В этом не было бы ничего необычного, если бы неоднородное общество включало разные группы, которые придерживались разных идей, соответствующих их философским и теологическим убеждениям. Однако то, что происходило и с Диккенсом, и с Дарвином, а позже и с Уэллсом, на самом деле являлось широким признанием их радикальных идей во всех этих неоднородных группах. Подобные альтернативные взгляды приветствовались во многих слоях. Причем сильнее, чем в каком-либо другом обществе, в котором неоднородность превратилась в правило. Благодаря основанию вечерних школ Просветительской ассоциацией рабочих (ПАР) рабочие клубы стали очагами сознательных дискуссий. Новые технические колледжи вместе с Британской ассоциацией содействия развитию науки помогали простым людям получать образование.

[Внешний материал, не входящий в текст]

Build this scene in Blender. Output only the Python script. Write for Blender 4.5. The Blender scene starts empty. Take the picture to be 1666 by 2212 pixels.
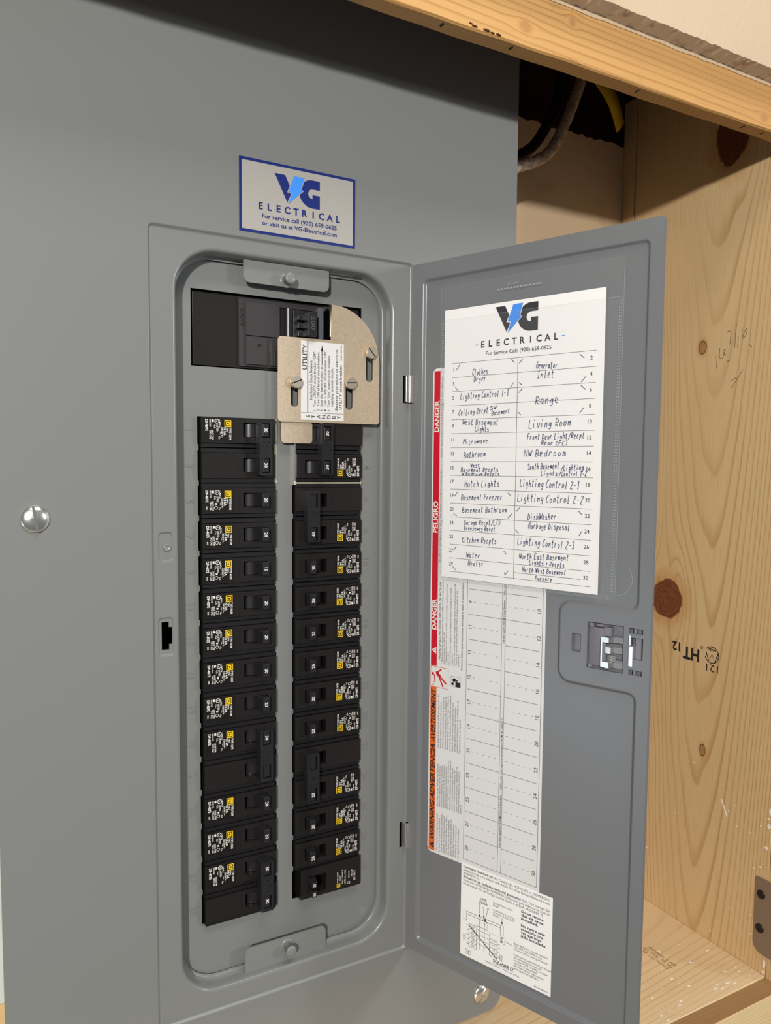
import bpy, bmesh, math, random
from mathutils import Vector, Matrix
from mathutils.geometry import delaunay_2d_cdt
random.seed(7)
S = 0.001                      # all modelling below is in millimetres
SC = bpy.context.scene
COL = SC.collection
# ------------------------------------------------------------------ camera
W, H = 1666, 2212
YAW, PITCH, ROLL = math.radians(29.098), math.radians(-4.177), math.radians(.548)
FPX, PX, PY = 1661.072, 861.445, 1130.853
fw = Vector((math.sin(YAW)*math.cos(PITCH), math.cos(YAW)*math.cos(PITCH), math.sin(PITCH)))
rt = Vector((math.cos(YAW), -math.sin(YAW), 0)); up = rt.cross(fw)
r2 = rt*math.cos(ROLL)+up*math.sin(ROLL); u2 = -rt*math.sin(ROLL)+up*math.cos(ROLL)
cd = bpy.data.cameras.new('camera'); cam = bpy.data.objects.new('camera', cd); COL.objects.link(cam)
cam.matrix_world = Matrix(((r2.x, u2.x, -fw.x, -142.316*S), (r2.y, u2.y, -fw.y, -546.047*S), (r2.z, u2.z, -fw.z, -38.194*S), (0, 0, 0, 1)))
cd.sensor_fit = 'VERTICAL'; cd.sensor_height = 24; cd.lens = FPX/H*24
cd.shift_x = (W/2-PX)/H; cd.shift_y = (PY-H/2)/H
cd.clip_start = .01; cd.clip_end = 50
SC.camera = cam
# ------------------------------------------------------------------ world, lamps, exposure
wd = bpy.data.worlds.new('world'); SC.world = wd; wd.use_nodes = True
wd.node_tree.nodes['Background'].inputs[0].default_value = (.9, .92, 1, 1)
wd.node_tree.nodes['Background'].inputs[1].default_value = .14
def lamp(name, x, y, z, watts, rad, col):
    l = bpy.data.lights.new(name, 'POINT'); l.energy = watts; l.shadow_soft_size = rad*S; l.color = col
    o = bpy.data.objects.new(name, l); o.location = (x*S, y*S, z*S); COL.objects.link(o)
lamp('ceiling_bulb', 1560, -1700, 300, 46, 110, (.93, .97, 1))
lamp('ceiling_bulb', -850, -1500, 345, 113, 36, (1, .965, .92))
al = bpy.data.lights.new('overhead_fill', 'AREA'); al.shape = 'RECTANGLE'; al.size = 1.2; al.size_y = .6; al.energy = 20; al.color = (1, .96, .9)  # added soft overhead fill, imitates ceiling bounce to brighten shelf and rail
ao = bpy.data.objects.new('overhead_fill', al); ao.location = (.1, -1.1, 1.5); COL.objects.link(ao)
wl = bpy.data.lights.new('cool_left_fill', 'AREA'); wl.shape = 'RECTANGLE'; wl.size = .34; wl.size_y = .42; wl.energy = 1.8; wl.color = (.72, .84, 1)  # added soft cool light low on the left, gives the door its bluish glow
wo = bpy.data.objects.new('cool_left_fill', wl); wo.location = (-1.21, -.05, -.64); wo.rotation_euler = Vector((1.43, -.10, .44)).to_track_quat('-Z', 'Y').to_euler(); COL.objects.link(wo)
vs = SC.view_settings; vs.view_transform = 'Standard'; vs.look = 'None'; vs.gamma = 1; vs.exposure = 0; vs.use_curve_mapping = False

# ------------------------------------------------------------------ materials
def srgb(c):
    if isinstance(c, str): c = [int(c[i:i+2], 16) for i in (0, 2, 4)]
    return tuple((v/255/12.92 if v/255 <= .04045 else ((v/255+.055)/1.055)**2.4) for v in c)+(1,)
def mat(name, col, rough=.5, metal=0, spec=.5, bump=None, coat=0, var=None):
    m = bpy.data.materials.new(name); m.use_nodes = True; nt = m.node_tree; b = nt.nodes['Principled BSDF']
    b.inputs['Base Color'].default_value = srgb(col); b.inputs['Roughness'].default_value = rough
    b.inputs['Metallic'].default_value = metal; b.inputs['Specular IOR Level'].default_value = spec
    if coat: b.inputs['Coat Weight'].default_value = coat; b.inputs['Coat Roughness'].default_value = .12
    geo = nt.nodes.new('ShaderNodeNewGeometry')
    def noise(sc, det=3):
        n = nt.nodes.new('ShaderNodeTexNoise'); n.inputs['Scale'].default_value = sc; n.inputs['Detail'].default_value = det
        nt.links.new(geo.outputs['Position'], n.inputs['Vector']); return n
    if var:      # (scale, other colour, lo, hi)
        n = noise(var[0], 5); mr = nt.nodes.new('ShaderNodeMapRange'); mr.inputs[1].default_value = var[2]; mr.inputs[2].default_value = var[3]
        nt.links.new(n.outputs[0], mr.inputs[0]); mx = nt.nodes.new('ShaderNodeMix'); mx.data_type = 'RGBA'
        mx.inputs[6].default_value = srgb(col); mx.inputs[7].default_value = srgb(var[1])
        nt.links.new(mr.outputs[0], mx.inputs[0]); nt.links.new(mx.outputs[2], b.inputs['Base Color'])
    if bump:     # (scale, distance mm)
        n = noise(bump[0], 4); bp = nt.nodes.new('ShaderNodeBump'); bp.inputs['Distance'].default_value = bump[1]*S; bp.inputs['Strength'].default_value = 1
        nt.links.new(n.outputs[0], bp.inputs['Height']); nt.links.new(bp.outputs[0], b.inputs['Normal'])
    return m

class E:                       # tiny expression builder for shader maths
    nt = None
    def __init__(s, k): s.k = k
    @staticmethod
    def op(o, *a):
        n = E.nt.nodes.new('ShaderNodeMath'); n.operation = o
        for i, x in enumerate(a):
            x = x.k if isinstance(x, E) else x
            if isinstance(x, (int, float)): n.inputs[i].default_value = x
            else: E.nt.links.new(x, n.inputs[i])
        return E(n.outputs[0])
    def __add__(s, o): return E.op('ADD', s, o)
    def __radd__(s, o): return E.op('ADD', s, o)
    def __sub__(s, o): return E.op('SUBTRACT', s, o)
    def __rsub__(s, o): return E.op('SUBTRACT', o, s)
    def __mul__(s, o): return E.op('MULTIPLY', s, o)
    def __rmul__(s, o): return E.op('MULTIPLY', s, o)
    def __truediv__(s, o): return E.op('DIVIDE', s, o)
def f_noise(sx, sy, sz, scale, det=2):
    nt = E.nt; g = nt.nodes.new('ShaderNodeNewGeometry'); mp = nt.nodes.new('ShaderNodeMapping'); mp.inputs['Scale'].default_value = (sx, sy, sz)
    nt.links.new(g.outputs['Position'], mp.inputs[0]); n = nt.nodes.new('ShaderNodeTexNoise'); n.inputs['Scale'].default_value = scale; n.inputs['Detail'].default_value = det
    nt.links.new(mp.outputs[0], n.inputs['Vector']); return E(n.outputs[0])
def f_ramp(x, stops):
    n = E.nt.nodes.new('ShaderNodeValToRGB'); E.nt.links.new(x.k, n.inputs[0]); r = n.color_ramp
    while len(r.elements) < len(stops): r.elements.new(.5)
    for e, (p, c) in zip(r.elements, stops): e.position = p; e.color = c if isinstance(c, tuple) else srgb(c)
    return n.outputs[0]
def f_mix(f, a, b):
    n = E.nt.nodes.new('ShaderNodeMix'); n.data_type = 'RGBA'; n.clamp_factor = True; E.nt.links.new(f.k, n.inputs[0])
    for i, c in ((6, a), (7, b)):
        if isinstance(c, str): n.inputs[i].default_value = srgb(c)
        else: E.nt.links.new(c, n.inputs[i])
    return n.outputs[2]
def smooth(x, lo, hi):
    n = E.nt.nodes.new('ShaderNodeMapRange'); n.interpolation_type = 'SMOOTHSTEP'; n.inputs[1].default_value = lo; n.inputs[2].default_value = hi
    E.nt.links.new(x.k, n.inputs[0]); return E(n.outputs[0])
def wood(name, along, across, a0, quad, lin, shift, knots, light, mid, dark, rough=.42, wob=1., flecks=0, dirt=0, lo=.62, freq0=0):
    """pine: growth-ring lines = contours of quad*(across-a0)^2 + lin*along, bent around the knots"""
    m = bpy.data.materials.new(name); m.use_nodes = True; E.nt = nt = m.node_tree; b = nt.nodes['Principled BSDF']
    g = nt.nodes.new('ShaderNodeNewGeometry'); sp = nt.nodes.new('ShaderNodeSeparateXYZ'); nt.links.new(g.outputs['Position'], sp.inputs[0])
    ax = {'x': 0, 'y': 1, 'z': 2}; P = [E(sp.outputs[i])*1000. for i in range(3)]
    L, A = P[ax[along]], P[ax[across]]
    sc = [1, 1, 1]; sc[ax[along]] = .16
    n1 = f_noise(*sc, 22, 2)-.5; n2 = f_noise(*sc, 120, 3)-.5
    v = A-a0+n1*(9*wob)+n2*(1.2*wob)
    for (ka, kl, ra, rl, kind) in knots:
        da = (A-ka)/(ra*2.1); dl = (L-kl)/(rl*2.6)
        f = E.op('EXPONENT', (da*da+dl*dl)*-1.)
        s = E.op('SIGN', A-ka) if kind < 2 else E.op('SIGN', A-ka)
        v = v-f*s*(ra*1.15)*smooth(E.op('ABSOLUTE', A-ka), 0, ra*.9)
    ph = v*v*quad+v*freq0+L*lin+shift+n1*1.3
    fr = E.op('FRACT', ph)
    ln = smooth(fr, lo, .93)*(1.-smooth(fr, .93, .995))
    nb = f_noise(*sc, 9, 2)
    sc2 = [1, 1, 1]; sc2[ax[along]] = .03
    fib = f_noise(*sc2, 900, 2)
    c = f_mix(smooth(nb, .3, .7), light, mid)
    c = f_mix(ln*(f_noise(*sc, 30, 2)*1.3)*smooth(f_noise(*sc, 12, 2), .25, .6), c, dark)
    c = f_mix(smooth(fib, .5, .75)*.22, c, dark)
    for (ka, kl, ra, rl, kind) in knots:
        wbl = f_noise(1, 1, 1, 90, 2)-.5
        da = (A-ka)/ra; dl = (L-kl)/rl
        d = E.op('SQRT', da*da+dl*dl)+wbl*.5
        halo = (1.-smooth(d, 1., 1.9))*.55
        c = f_mix(halo, c, 'c08a4c')
        core = (1.-smooth(d, .93, 1.05))
        rings = E.op('FRACT', d*3.5+wbl*2)
        kc = f_mix(smooth(rings, .3, 1.), *( ('6d3a22', '7e4a2e') if kind == 1 else ('b08258', '9c6e48')))
        c = f_mix(core*(.45 if kind == 2 else 1.), c, kc)
        if kind == 0:
            rim = smooth(d, .8, .95)*(1.-smooth(d, 1., 1.12)); c = f_mix(rim*.85, c, '4a2a1c')
    if flecks:
        fk = smooth(f_noise(1, 1, 1, 150, 1), .735, .75)*smooth(f_noise(1, 1, 1, 14, 1), .5, .62)*(1.-smooth(P[2], -430, -330)); c = f_mix(fk, c, 'f4ede0')
    if dirt:
        dt = smooth(f_noise(1, 1, 1, 26, 5), .62, .72)*dirt; c = f_mix(dt, c, '7b6a55')
    nt.links.new(c, b.inputs['Base Color']); b.inputs['Roughness'].default_value = rough
    bp = nt.nodes.new('ShaderNodeBump'); bp.inputs['Distance'].default_value = .12*S; nt.links.new((fib+ln*-.5).k, bp.inputs['Height']); nt.links.new(bp.outputs[0], b.inputs['Normal'])
    return m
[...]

В некоторой степени это касалось и всех зарождающихся университетов, которые выросли в больших городах из филантропических дискуссионных групп. Эти учреждения, основанные в центрах всех промышленных городов Англии и располагавшиеся в зданиях из темно-красного кирпича, сильно отличались от университетов античности. Половина здания или здание через дорогу отводилось под публичную библиотеку – чего в то время не было ни в России, ни в Китае. Во всей викторианской Англии действовали тысячи подобных учреждений, которые открывали путь от ручного труда к настоящему ремесленничеству.
Настоящие университеты – в Оксфорде, Кембридже, Эдинбурге, Сент-Эндрюсе – следовали традициям путем классики, литературных и управленческих наук. Науки проникали в них постепенно – в основном это были теоретическая физика и астрофизика, для которых, равно как и для математики, требовались лишь мозги и классная доска. Практическими науками вроде геологии, палеонтологии, химии и зоологии занимались в темных и грязных лабораториях с многочисленной посудой и перегородками из темного дерева; ботаника держалась на душистых гербариях. Эти занятия имели гораздо более низкий статус по сравнению с математикой и философией, потому что ассоциировались с ручным трудом и грязью. Археология, впрочем, благодаря своим артефактам и связи с классическим миром, ценилась довольно высоко.